Edwards’ Mid-East policy doesn’t admit Israeli nukes

Leaving the studios of CBS, presidential candidate Senator John Edwards repeated his position that he was for direct engagement with Iran. That position is qualified by Edwards also insisting that “all options are on the table.”

In January, in a satellite broadcast to the Herzliya Conference in Israel Senator Edwards asserted a domino theory-like prediction, “once Iran goes nuclear, other countries in the Middle East will go nuclear, making Israel’s neighborhood much more volatile.”

Sam Husseini wondered if the region wasn’t already further destabilized by Israel’s own first possession of nuclear arms in the Middle East (excluding the United States’ own projection of force).

Husseini asked the senator if he would acknowledge Israel’s nuclear weapons and wondered if the lack of such acknowledgment also aggravated the situation. Edwards spoke around the question. Presumably an Edwards presidency would continue the US tradition of not openly acknowledging Israel’s nuclear arsenal.


Sam Husseini: Follow-up on Iran: You’ve said that they should be negotiating, but you’ve also said at the [Herzliya] Security Conference in Israel that all options should be on the table. Isn’t that an implied threat that violates international law? That’s part one.

John Edwards: Oh no, far from it. I think that this is a situation with Iran where the use of diplomacy and the smart use of diplomacy has a significant chance of success. There is no way to know, ultimately, whether it will be successful without doing it. But we need to do it in a very thoughtful and smart way. We need to engage our European allies and the European banking institutions so that we can put maximum economic pressure on the Iranians. And we need to do everything in our power to get the Russians and the Chinese to participate. That will be more difficult than the Europeans.

SH: You also said at that same conference: “once Iran goes nuclear other nations in the Middle East will go nuclear, making Israel’s neighborhood much more volatile.” Senator, doesn’t Israel have nuclear weapons? And doesn’t that create volatility and doesn’t it cause resentment, that’s part one. Doesn’t Israel’s possession cause volatility? And part two: doesn’t the U.S. cause resentment by not acknowledging it? The U.S. government has never acknowledged that Israel has a massive nuclear arsenal — which it does?

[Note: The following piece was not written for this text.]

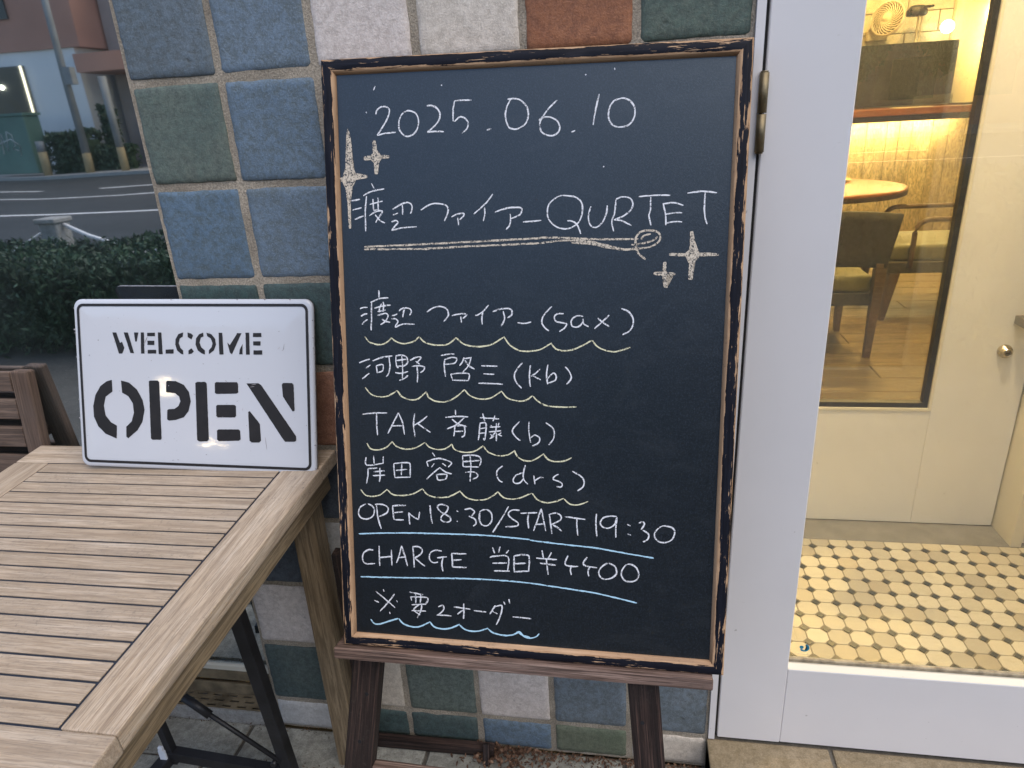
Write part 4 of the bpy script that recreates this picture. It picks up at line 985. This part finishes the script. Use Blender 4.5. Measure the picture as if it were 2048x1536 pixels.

JE: What I believe, and what I believe most thoughtful people believe, is that Iran having a nuclear weapon and having a proliferation of nuclear weapons throughout the Middle East, because the odds are high that if Iran goes nuclear that the Saudis, will go nuclear, the Egyptians will go nuclear, the Jordanians may go nuclear, is not a good thing in the most volatile region of the world which is way we need to use a thoughtful diplomatic process to deal with this issue in Iran.

SH: But you are not acknowledging that Israel has nuclear weapons! Senator, you’re not acknowledging that Israel has nuclear weapons!

JE: Excuse me, I can’t hear him. I’m sorry. …

SH: Senator, in your answer You didn’t acknowledge that Israel has nuclear weapons, doesn’t that cause more resentment? Senator, its an empirical question, Senator.